→ **What you are asked to do**: Send back all the data below, exactly as given.
****************************************
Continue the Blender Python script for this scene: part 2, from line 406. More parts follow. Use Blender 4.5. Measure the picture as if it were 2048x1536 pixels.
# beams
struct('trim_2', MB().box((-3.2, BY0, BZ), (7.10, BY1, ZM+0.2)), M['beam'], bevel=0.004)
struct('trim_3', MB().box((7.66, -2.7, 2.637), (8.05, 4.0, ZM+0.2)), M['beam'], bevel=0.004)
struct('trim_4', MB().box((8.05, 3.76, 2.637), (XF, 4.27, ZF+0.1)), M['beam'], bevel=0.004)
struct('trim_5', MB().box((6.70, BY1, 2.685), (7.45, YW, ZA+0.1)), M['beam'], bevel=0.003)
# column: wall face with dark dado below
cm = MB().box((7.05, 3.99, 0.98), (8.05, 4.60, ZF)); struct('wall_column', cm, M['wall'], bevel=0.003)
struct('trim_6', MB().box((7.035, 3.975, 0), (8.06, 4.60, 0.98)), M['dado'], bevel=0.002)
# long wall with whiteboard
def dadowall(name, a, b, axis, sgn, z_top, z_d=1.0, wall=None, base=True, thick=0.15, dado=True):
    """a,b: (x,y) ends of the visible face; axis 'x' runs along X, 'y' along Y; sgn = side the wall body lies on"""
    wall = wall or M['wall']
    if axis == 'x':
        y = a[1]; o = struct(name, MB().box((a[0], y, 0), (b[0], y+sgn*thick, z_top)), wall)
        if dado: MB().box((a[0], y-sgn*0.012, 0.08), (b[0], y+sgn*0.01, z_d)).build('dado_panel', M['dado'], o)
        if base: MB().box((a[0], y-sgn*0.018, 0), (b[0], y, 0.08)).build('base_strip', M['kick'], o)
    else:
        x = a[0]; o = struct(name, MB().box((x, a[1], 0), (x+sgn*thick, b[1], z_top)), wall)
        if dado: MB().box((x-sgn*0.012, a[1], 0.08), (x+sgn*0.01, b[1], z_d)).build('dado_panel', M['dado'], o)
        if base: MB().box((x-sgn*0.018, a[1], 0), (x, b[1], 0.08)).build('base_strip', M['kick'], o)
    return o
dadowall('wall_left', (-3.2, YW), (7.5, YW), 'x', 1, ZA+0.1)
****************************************
→ **Problem solution**:
Continue the Blender Python script for this scene: part 2, from line 406. More parts follow. Use Blender 4.5. Measure the picture as if it were 2048x1536 pixels.
# beams
struct('trim_2', MB().box((-3.2, BY0, BZ), (7.10, BY1, ZM+0.2)), M['beam'], bevel=0.004)
struct('trim_3', MB().box((7.66, -2.7, 2.637), (8.05, 4.0, ZM+0.2)), M['beam'], bevel=0.004)
struct('trim_4', MB().box((8.05, 3.76, 2.637), (XF, 4.27, ZF+0.1)), M['beam'], bevel=0.004)
struct('trim_5', MB().box((6.70, BY1, 2.685), (7.45, YW, ZA+0.1)), M['beam'], bevel=0.003)
# column: wall face with dark dado below
cm = MB().box((7.05, 3.99, 0.98), (8.05, 4.60, ZF)); struct('wall_column', cm, M['wall'], bevel=0.003)
struct('trim_6', MB().box((7.035, 3.975, 0), (8.06, 4.60, 0.98)), M['dado'], bevel=0.002)
# long wall with whiteboard
def dadowall(name, a, b, axis, sgn, z_top, z_d=1.0, wall=None, base=True, thick=0.15, dado=True):
    """a,b: (x,y) ends of the visible face; axis 'x' runs along X, 'y' along Y; sgn = side the wall body lies on"""
    wall = wall or M['wall']
    if axis == 'x':
        y = a[1]; o = struct(name, MB().box((a[0], y, 0), (b[0], y+sgn*thick, z_top)), wall)
        if dado: MB().box((a[0], y-sgn*0.012, 0.08), (b[0], y+sgn*0.01, z_d)).build('dado_panel', M['dado'], o)
        if base: MB().box((a[0], y-sgn*0.018, 0), (b[0], y, 0.08)).build('base_strip', M['kick'], o)
    else:
        x = a[0]; o = struct(name, MB().box((x, a[1], 0), (x+sgn*thick, b[1], z_top)), wall)
        if dado: MB().box((x-sgn*0.012, a[1], 0.08), (x+sgn*0.01, b[1], z_d)).build('dado_panel', M['dado'], o)
        if base: MB().box((x-sgn*0.018, a[1], 0), (x, b[1], 0.08)).build('base_strip', M['kick'], o)
    return o
dadowall('wall_left', (-3.2, YW), (7.5, YW), 'x', 1, ZA+0.1)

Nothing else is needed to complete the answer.